What rule of interpretation can be deduced from these decisions? None other than that first declared in the Colasurdo case, 180 Fed. 832, where it is said: "One man might have duties including both interstate and intrastate commerce, and he would be subject to the act while engaged in one and not the other. This being so, the question is whether his repair of a switch is such employment when the switch is used indifferently in both kinds of commerce?" This is affirmed and restated by the supreme court in the Pedersen case, in the following language: "The true test always is: Is the work in question a part of the interstate commerce in which the carrier is engaged?" This principle of construction is repeated and once more declared in Illinois Cent. R.R. Co. v. Behrens, 233 U.S. 473, [Ann. Cas. 1914C, 163, 58 L. Ed. 1051, 34 Sup. Ct. Rep. 646].
But while this principle aids materially in the solution of the question, the application of it does not resolve all difficulties, for in the multifarious forms in which employees engaged by railroads find occupation, there will always be questions of difficulty and doubt as to whether or not the particular occupation is in fact "a part of interstate commerce." And this difficulty, indeed, is recognized by the federal courts as in the Darr case, where it is said: "Doubtless in the administration of this act it will be necessary often to draw some very fine distinctions." But our review of the federal decisions forces the conclusion that while certain of the cases contain intimations which might be construed unfavorably to petitioner's contention here that the deceased was engaged in interstate commerce, the adjudications directly in point sustain its position, and no adjudication of the federal court is a denial of its position. Thus in the quotation from Employers' Liability Cases, 207 U.S. 463, [52 L. Ed. 297, 28 Sup. Ct. Rep. 141], it is perhaps intimated that men engaged in repair shops are not employed in interstate commerce, and a similar intimation is found in Zikos v. Oregon etc. Nav. Co., 179 Fed. 893, but still, at the most these are but intimations, obiter dicta, lacking entirely the force of adjudications. Touching the adjudications, one is in principle identical with the case at bar; another presents an exact legal parallelism.

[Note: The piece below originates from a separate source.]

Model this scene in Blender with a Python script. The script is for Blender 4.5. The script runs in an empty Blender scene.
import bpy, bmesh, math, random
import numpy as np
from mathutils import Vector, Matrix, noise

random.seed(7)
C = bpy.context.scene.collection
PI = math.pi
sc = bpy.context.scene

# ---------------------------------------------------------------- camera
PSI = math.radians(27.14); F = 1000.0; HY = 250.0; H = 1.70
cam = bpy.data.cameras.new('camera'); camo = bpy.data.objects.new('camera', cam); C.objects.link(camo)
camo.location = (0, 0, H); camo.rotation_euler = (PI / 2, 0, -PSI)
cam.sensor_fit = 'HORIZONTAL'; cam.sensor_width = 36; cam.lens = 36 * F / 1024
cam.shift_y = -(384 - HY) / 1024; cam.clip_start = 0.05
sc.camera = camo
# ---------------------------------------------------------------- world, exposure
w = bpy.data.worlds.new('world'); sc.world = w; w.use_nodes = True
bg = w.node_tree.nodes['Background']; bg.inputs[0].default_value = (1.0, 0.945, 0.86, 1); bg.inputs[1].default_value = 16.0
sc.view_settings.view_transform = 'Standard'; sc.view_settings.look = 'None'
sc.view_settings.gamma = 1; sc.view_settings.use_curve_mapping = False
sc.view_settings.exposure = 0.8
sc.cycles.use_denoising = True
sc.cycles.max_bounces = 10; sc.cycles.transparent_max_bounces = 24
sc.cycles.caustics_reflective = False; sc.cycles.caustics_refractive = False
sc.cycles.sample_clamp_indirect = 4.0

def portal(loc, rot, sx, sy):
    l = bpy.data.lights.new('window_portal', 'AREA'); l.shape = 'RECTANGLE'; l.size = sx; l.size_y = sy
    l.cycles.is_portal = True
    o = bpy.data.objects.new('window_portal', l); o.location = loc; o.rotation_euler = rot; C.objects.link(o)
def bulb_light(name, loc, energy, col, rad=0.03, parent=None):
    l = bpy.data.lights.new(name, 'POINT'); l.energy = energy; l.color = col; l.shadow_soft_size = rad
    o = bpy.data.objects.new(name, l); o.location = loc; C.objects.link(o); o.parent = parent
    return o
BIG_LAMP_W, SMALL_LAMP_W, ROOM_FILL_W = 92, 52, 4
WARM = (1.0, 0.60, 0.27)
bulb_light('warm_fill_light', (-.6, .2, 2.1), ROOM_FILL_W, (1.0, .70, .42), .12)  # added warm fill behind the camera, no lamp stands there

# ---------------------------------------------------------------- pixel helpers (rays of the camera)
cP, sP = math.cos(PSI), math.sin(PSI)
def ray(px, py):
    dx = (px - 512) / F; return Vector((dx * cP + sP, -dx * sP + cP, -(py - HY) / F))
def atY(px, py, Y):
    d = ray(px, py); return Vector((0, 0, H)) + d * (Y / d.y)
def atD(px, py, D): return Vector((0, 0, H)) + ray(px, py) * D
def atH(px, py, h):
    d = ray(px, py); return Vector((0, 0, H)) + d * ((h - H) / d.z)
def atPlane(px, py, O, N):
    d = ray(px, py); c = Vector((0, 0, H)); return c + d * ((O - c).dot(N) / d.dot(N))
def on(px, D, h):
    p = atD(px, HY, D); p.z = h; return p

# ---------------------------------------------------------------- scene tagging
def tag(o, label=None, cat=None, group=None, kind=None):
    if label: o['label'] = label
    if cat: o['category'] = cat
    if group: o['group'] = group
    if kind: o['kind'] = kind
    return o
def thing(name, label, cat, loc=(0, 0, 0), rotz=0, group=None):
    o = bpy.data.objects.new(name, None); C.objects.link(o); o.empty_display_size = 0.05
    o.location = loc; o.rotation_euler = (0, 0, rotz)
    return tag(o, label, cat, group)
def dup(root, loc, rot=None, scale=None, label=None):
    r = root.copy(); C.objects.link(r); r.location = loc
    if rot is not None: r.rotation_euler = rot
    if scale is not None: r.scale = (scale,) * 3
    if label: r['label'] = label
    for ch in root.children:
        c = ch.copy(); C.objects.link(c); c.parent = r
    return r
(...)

The first of these is the Law case, from which quotation has been made. It was a decision by the circuit court of appeals. It holds that where an engine, engaged in interstate commerce, has been taken to the railroad shops for repairs, has there remained for twenty-one days before the injury occurred, and after the occurrence of the injury has been restored to use in interstate commerce, the men employed in making those repairs were engaged in interstate commerce within the contemplation of the federal act. Nothing really differentiates that case from the one at bar, saving one circumstance. The engine in the Law case was "regularly used in interstate commerce." The engine in the instant case was used indifferently in both kinds of commerce. But we are bound to hold that this distinction is without significance, especially in view of the fact that if we are to measure these different uses by their quantity a greater precentage of the use of the engine was interstate commerce use.
The other case to which reference has been made is Northern Pacific Railway Co. v. Maerkl, 198 Fed. 1, [117 C.C.A. 237], and, as we have said, the legal parallelism between that case and the one at bar is exceptionally exact, the one immaterial difference being that in the Maerkl case it was a car which was undergoing repairs instead of an engine. But the car in that and the engine in this case were both in the shops undergoing repairs. Both were indifferently used in intra and interstate commerce. Both were returned to use after the injury and after the repairs were made. If the employee engaged in his work upon the refrigerator car was engaged in interstate commerce, it is impossible to escape the conclusion that the repairer in this case was equally so engaged.
Were this question one solely of state cognizance we would be disposed to hold that a man so employed was not engaged in interstate commerce. But the pronouncements of the federal courts upon their statutes are those of highest authority and the state courts are in duty bound to accept those pronouncements. We have not the light of the views of the supreme court upon the exact question here presented and failing that we must take the views of the next highest federal tribunal. Those views from two circuit courts of appeal are identical. They leave room for no other conclusion than that the injured employee in this case was engaged in interstate commerce. We are not unmindful in saying this, that the appellate division of the supreme court of the state of New York in a similar case has held that the federal statute did not apply. (Parsons v. Delaware Hudson Co., [ 167 App. Div. 536, [153 N.Y. Supp. 179], decided May 5, 1915.) But to this it must be said that it is significant that neither the Law case nor the Maerkl case is cited or referred to in the decision of the New York supreme court, and further it is perhaps unnecessary to add that over the views of any or all of the state courts upon a federal statute, the construction put upon it by the federal courts is controlling.
For these reasons the award of the Industrial Accident Commission is annulled.
Shaw, J., Melvin, J., and Lorigan, J., concurred.